Thursday, January 19, 2012

"The Long and Winding Road"

Like “Let the Sun Shine In,” “The Long and Winding Road” has been with me for a long time, but unlike Hair, it did not escape and hide from me for years. This is not a song I listened to constantly, but every time I hear it, I come close to tears. I find this song very aesthetic. It is soft and relaxing, the singer accompanied only by a couple instruments. The lyrics are also so moving:

The wild and windy night
That the rain washed away
Has left a pool of tears
Crying for the day.
Why leave me standing here?
Let me know the way

The winding road can be compared to many things, but for me it represents my life. What stage, you may ask? Well, I think all stages. I am a huge Beatles fan and could easily have picked any of their songs, but this one touches me in a way that I almost find indescribable. I have had a lot of dark days in my life, days where Hair’s sunshine could not even brighten them. This is a song that I can play and cry to and feel ok doing it. But I don’t cry because the song is sad; I cry because it has so much hope. The singer is longing to “know the way.” Is that not what we are all doing? We want to know where to go, and in a world that is full of seven billion winding roads intertwining with one another, it can be hard to follow your own path.

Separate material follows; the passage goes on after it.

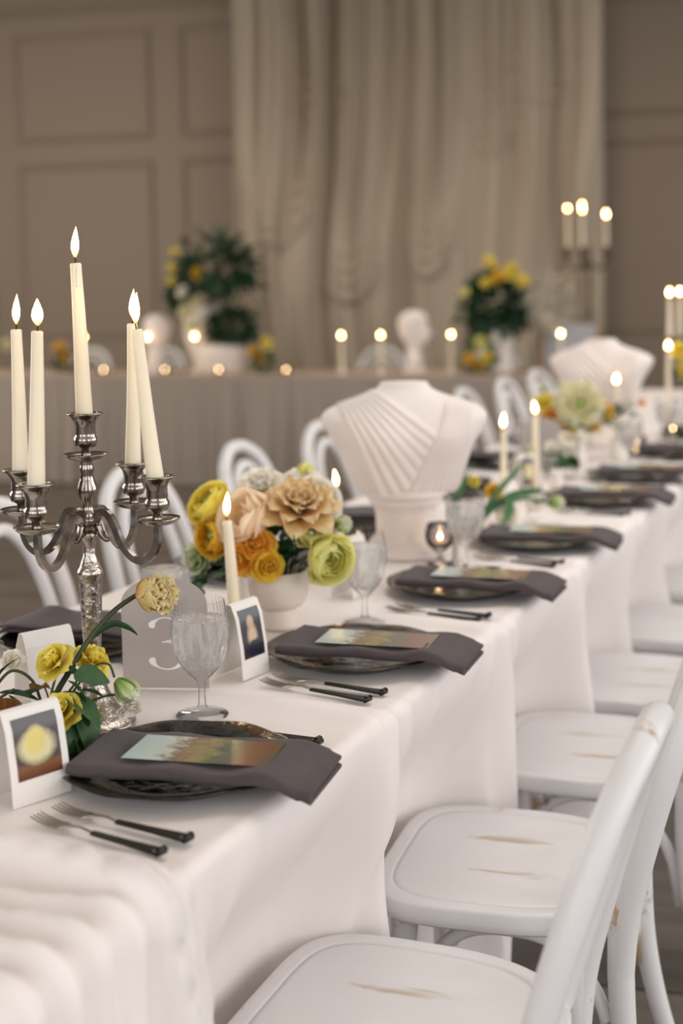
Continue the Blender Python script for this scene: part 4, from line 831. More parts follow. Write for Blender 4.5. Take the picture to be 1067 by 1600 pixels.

“The Long and Winding Road” is a later song of the Beatles, when John, Paul, George, and Ringo’s hair was long and disheveled. In the musical Hair, long locks symbolize rebellion, a deviation from the social norm. It’s a very anthropological musical, bursting with life and love, questions about the meaning of existence and calls for change. Both these artists and these songs have a plea in them, a plea for strength and direction, hope in a place where it’s so easy to get lost.